We wanted to talk to Coach Caruso on balance and equities with all three phrases of the ball. We should mention that he’s strictly the overseer of these disciplines- he’s delegated offense to offensive coordinator Bruce Carpenter while defensive coordinator Wallie Kuchinski has been with him since he took the job in 2008. It’s clear he’s made the right hires, as each of these individuals have fostered that responsibility to their units. According to Coach Caruso, it’s a responsibility that can often be ignored particularly if a prominent offensive coordinator all of a sudden becomes entrusted with head coaching duties- as he had. “If you are a head coach with an offensive coordinator background it is important to recognize that you have a greater responsibility to your defense,” he told us. “You have to find a way to defend a lesser number of plays than you do with your offense finding way to score points.” For example, in 2017, the University of St. Thomas averaged 72 plays per game on offense, but only had to defend 53 on defense that season. “But the difficulty is that when someone gets there as a previous offensive coordinator they’ve gotten the job because of their success as a coordinator. Their main job was to score points, now the main job has shifted into making sure your offense fits what you’re asking out of your defense.  You realize the importance of field position. And you know part of the liability and responsibility of how many times your special teams’ units and defense are on the field directly correlates to the way and style of what you run on offense.”
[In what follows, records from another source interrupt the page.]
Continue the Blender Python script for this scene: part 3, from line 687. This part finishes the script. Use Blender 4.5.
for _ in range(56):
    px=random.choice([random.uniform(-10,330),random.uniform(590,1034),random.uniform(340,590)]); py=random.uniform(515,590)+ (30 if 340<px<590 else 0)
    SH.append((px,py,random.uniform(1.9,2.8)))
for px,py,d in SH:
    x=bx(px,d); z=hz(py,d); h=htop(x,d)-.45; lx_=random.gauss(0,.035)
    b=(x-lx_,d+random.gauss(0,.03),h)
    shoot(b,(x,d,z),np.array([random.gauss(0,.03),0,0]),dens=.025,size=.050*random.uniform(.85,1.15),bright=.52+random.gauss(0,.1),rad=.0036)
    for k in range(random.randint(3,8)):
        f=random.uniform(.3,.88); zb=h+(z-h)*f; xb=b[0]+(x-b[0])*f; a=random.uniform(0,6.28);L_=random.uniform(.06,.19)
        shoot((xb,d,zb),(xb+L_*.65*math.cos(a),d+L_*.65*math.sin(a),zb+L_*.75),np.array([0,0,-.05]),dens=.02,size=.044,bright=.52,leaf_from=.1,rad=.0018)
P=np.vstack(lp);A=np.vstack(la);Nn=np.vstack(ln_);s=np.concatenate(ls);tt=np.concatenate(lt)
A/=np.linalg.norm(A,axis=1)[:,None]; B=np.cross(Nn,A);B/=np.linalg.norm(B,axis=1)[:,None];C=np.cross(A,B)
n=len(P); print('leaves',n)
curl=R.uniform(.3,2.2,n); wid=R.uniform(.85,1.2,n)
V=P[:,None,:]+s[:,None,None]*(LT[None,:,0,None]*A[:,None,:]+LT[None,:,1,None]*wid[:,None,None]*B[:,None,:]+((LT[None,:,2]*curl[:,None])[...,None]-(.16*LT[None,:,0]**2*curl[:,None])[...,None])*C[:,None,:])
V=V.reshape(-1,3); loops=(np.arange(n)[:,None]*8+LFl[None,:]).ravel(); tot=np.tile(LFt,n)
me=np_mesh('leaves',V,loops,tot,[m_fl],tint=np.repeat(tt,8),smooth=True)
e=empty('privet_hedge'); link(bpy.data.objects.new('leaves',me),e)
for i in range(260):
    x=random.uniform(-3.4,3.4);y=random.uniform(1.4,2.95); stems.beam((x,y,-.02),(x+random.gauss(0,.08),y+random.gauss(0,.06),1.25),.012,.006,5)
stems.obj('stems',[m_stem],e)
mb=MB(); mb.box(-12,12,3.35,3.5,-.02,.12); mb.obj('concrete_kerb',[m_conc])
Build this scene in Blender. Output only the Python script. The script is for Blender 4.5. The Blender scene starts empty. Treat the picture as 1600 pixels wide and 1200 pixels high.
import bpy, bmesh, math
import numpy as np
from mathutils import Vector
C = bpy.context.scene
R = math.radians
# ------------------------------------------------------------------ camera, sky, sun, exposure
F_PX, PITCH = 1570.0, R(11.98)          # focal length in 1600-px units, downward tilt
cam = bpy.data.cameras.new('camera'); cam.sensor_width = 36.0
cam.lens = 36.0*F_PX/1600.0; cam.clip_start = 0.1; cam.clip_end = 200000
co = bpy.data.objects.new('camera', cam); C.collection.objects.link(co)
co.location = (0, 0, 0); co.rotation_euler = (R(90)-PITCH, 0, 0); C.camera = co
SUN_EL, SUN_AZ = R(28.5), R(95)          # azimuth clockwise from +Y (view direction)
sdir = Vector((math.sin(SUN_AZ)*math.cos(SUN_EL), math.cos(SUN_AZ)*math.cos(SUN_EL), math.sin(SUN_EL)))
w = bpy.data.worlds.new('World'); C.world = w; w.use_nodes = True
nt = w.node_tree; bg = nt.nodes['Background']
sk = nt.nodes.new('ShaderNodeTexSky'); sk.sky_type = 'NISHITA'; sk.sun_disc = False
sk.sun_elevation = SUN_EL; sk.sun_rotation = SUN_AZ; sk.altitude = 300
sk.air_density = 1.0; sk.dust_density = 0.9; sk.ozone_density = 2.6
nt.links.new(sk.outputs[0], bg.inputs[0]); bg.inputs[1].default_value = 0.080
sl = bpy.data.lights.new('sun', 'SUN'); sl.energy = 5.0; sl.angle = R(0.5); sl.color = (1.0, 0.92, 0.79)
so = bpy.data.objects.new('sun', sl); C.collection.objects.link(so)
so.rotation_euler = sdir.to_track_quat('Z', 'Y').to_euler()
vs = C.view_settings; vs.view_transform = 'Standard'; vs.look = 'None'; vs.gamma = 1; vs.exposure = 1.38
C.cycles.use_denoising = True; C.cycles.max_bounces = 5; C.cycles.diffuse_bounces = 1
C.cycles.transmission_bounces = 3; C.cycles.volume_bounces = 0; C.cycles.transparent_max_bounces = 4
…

That all sounds great, but like most good coaches Coach Caruso meticulously worked a process to get to that result and he revealed that process to us. It’s a plan that is segmented around three main components:

  • Staff Buy-In
  • Player Buy-In
  • Practice and Game Management

 

Cultivating Staff Buy-In

 

Hiring Coaches

It starts with the hiring the right people or as author Jim Collins wrote in “Good to Great,” getting the right people on the bus. So, before Coach Caruso makes his hires he outlines the parameters he wants to govern his program, with the installation method of systems and how he positions personnel placement at the forefront.